La significación del paradigma “nación” sólo es inteligible políticamente si se acepta su equiparación conceptual al Estado; ese y no otro es el desiderátum de toda ideología nacionalista; ese es el problema esencial de lo que se denomina el debate territorial en España actualmente. Pero este hecho, sociológicamente incuestionable, en absoluto avala la equivalencia entre los conceptos “nación” y “ciudadanía”; paradigmas ambos pertenecientes a diferente categoría formal y conceptual: libremente opcional la primera; de iure la segunda. Vinculada por un sentimiento emocional de pertenencia a un colectivo identitario la primera; objeto de acatamiento legal constitucional y democrático la segunda. De carácter histórico-cultural sociológico la primera; inapelablemente jurídico-política la segunda.

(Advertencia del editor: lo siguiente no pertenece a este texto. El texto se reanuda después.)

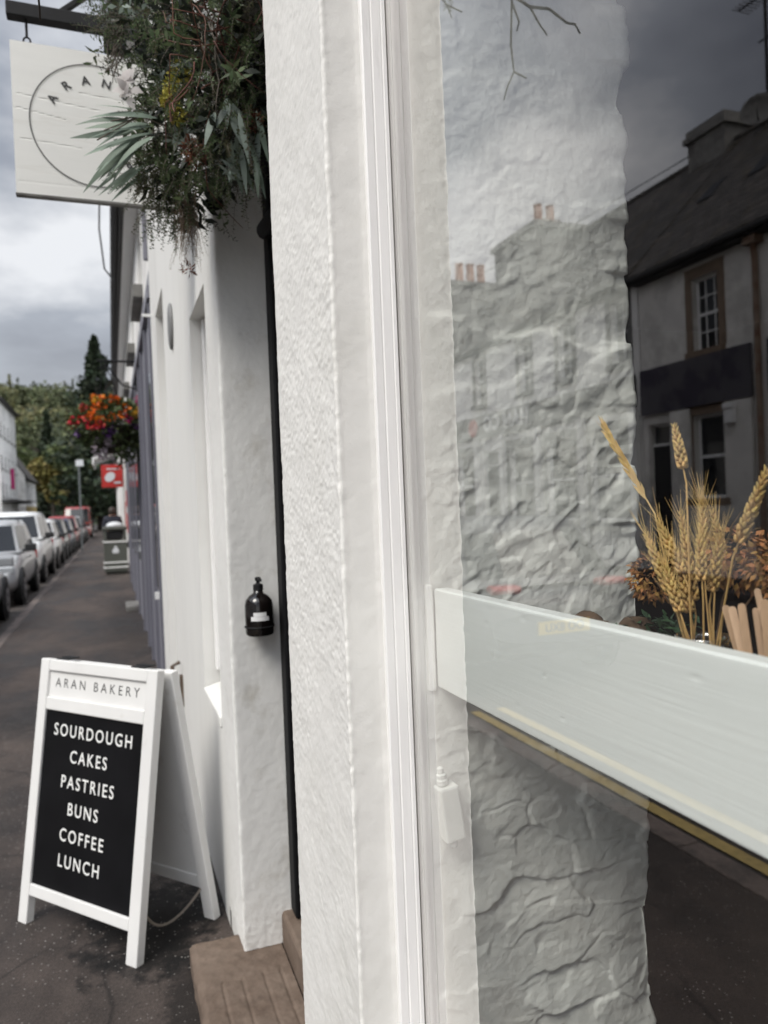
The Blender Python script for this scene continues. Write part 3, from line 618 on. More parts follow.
# painted rubble return of the wall inside the window
def terr(n, k):
    m = n * k; f = np.floor(m); return (f + sst(.35, .68, m - f)) / k
def stone_disp(S, Zg, sk):
    low = sst(1.40, 1.16, Zg + .08 * (fbm(S / .15, Zg / .15, 2, 2) - .5))
    wu = S + .075 * (fbm(S / .10, Zg / .10, 4, 5) - .5); wz = Zg + .060 * (fbm(S / .11, Zg / .11, 4, 6) - .5)
    fine = .0022 * (fbm(S / .012, Zg / .012, 3, 31) - .5) + .0014 * (ridged(S / .03, Zg / .024, 3, 37) - .5)
    def facet(u, v, seed, bl=.16):
        f1, f2, idv, dx, dy = worley(u, v, seed); a_ = (idv * 13.7) % 1 - .5; b_ = (idv * 71.3) % 1 - .5
        return (.35 * (idv - .5) + 1.5 * a_ * dx + 1.5 * b_ * dy) * (.45 + .55 * sst(0, bl, f2 - f1)), f2 - f1
    # lower: big flat-bedded rubble, broken ledges
    fa, e1 = facet(wu / .155, (wz + .20 * wu) / .062, 3, .10); fb, e2 = facet((wu + .3 * wz) / .055, (wz - .2 * wu) / .034, 23, .25); fc, e3 = facet(wu / .024, wz / .018, 29, .3)
    joint = np.exp(-(e1 / .06) ** 2) * sst(.35, .6, fbm(S / .1, Zg / .1, 2, 4))
    g_ = sst(.40, .62, fbm(S / .10, Zg / .08, 2, 18))
    hl = .017 * fa + .0075 * fb * (.35 + .65 * g_) + .0022 * fc * g_ - .0012 * joint + .014 * (fbm(S / .16, Zg / .10, 4, 8) - .5) + fine
    # upper: thick paint over broken, dressed-back rubble
    mid = sst(1.92, 1.62, Zg + .1 * (fbm(S / .2, Zg / .2, 2, 19) - .5))
    a_ = (S + .55 * Zg) + .02 * (fbm(S / .05, Zg / .05, 2, 81) - .5); b_ = (Zg - .6 * S) + .02 * (fbm(S / .05, Zg / .05, 2, 82) - .5)
    soft = fbm(S / .11, Zg / .09, 4, 40, .45)
    fu, _ = facet(a_ / .050, b_ / .034, 41, .3); fv, _ = facet(a_ / .10, b_ / .075, 47, .2)
    gm_ = sst(.36, .6, fbm(S / .12, Zg / .12, 2, 49))
    hu = .013 * (soft - .5) + .008 * fv * (.5 + .5 * mid) + (.0035 + .0070 * mid) * fu * (.4 + .6 * gm_) + (.0015 + .0015 * mid) * (ridged(a_ / .05, b_ / .035, 3, 43) - .5)
    lumps = sst(.5, .75, fbm(S / .035, Zg / .03, 2, 46)); hu = hu + .0025 * lumps + fine
    for zl, sl_, k in ((2.10, .10, .010), (1.86, -.14, .015), (1.80, .22, .008), (2.34, .06, .006)):
        dz = Zg - zl - sl_ * (S - .25) - .05 * (fbm(S / .09, Zg / .3, 3, 50) - .5)
        hu = hu + .8 * k * (np.exp(-(np.clip(dz, 0, 1) / .010) ** 2) * np.exp(-(np.clip(-dz, 0, 1) / .06) ** 2)) * sst(.38, .6, fbm(S / .14, Zg / .14, 2, 52))
    d =   0.58 * hl * low + .52 * hu * (1 - low)
    near = sst(0, .10, S)                    # flattens towards the timber frame
    d = d * (.35 + .65 * near)
    corner = np.exp(-((S - sk[1]) / .05) ** 2)
    return d + corner * (.026 * (fbm(Zg / .075 + 3, Zg * 0, 3, 60) - .5) + .016 * (worley(Zg / .11, Zg * 0 + .5, 61)[2] - .5)) + .02 * (fbm(S / .35, Zg / .4, 2, 66) - .5)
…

Socialmente intersubjetiva la primera; políticamente transubjetiva la segunda.

Todo esto implica que, por su propia naturaleza, el refrendo social de una nación no aporta necesariamente legitimidad ni soberanía política a una ideología nacionalista, simplemente constata el refrendo sociológico del ideario nacional en cuestión, porque la existencia de cualquier nación es tan real como relativa; explicitada precisamente por el correspondiente refrendo social que suscita. Las naciones existen y tiene una realidad inequívoca porque existentes, reales y soberanas son las personas que se identifican con ellas. Pero carece de sentido el planteamiento de un referéndum sobre presupuestos teóricos que justifiquen y legitimen la equiparación jurídico-política de los paradigmas “nación” y “Estado”: son realidades intercurrentes pero diferentes. Ahora bien, desde instancias de un Estado democrático y de acuerdo con la legislación constitucional que la avale, siempre es posible plantear un referéndum de autodeterminación-independencia, como lo demuestran los ejemplos de Escocia y Quebec. Pero vindicar y exigir un referéndum de independencia justificándolo mediante la premisa de que “una nación –por el mero hecho de serlo– tiene derecho a decidir” (Ej.: DUI), no es ni éticamente procedente, ni legal jurídicamente, ni legítimo políticamente.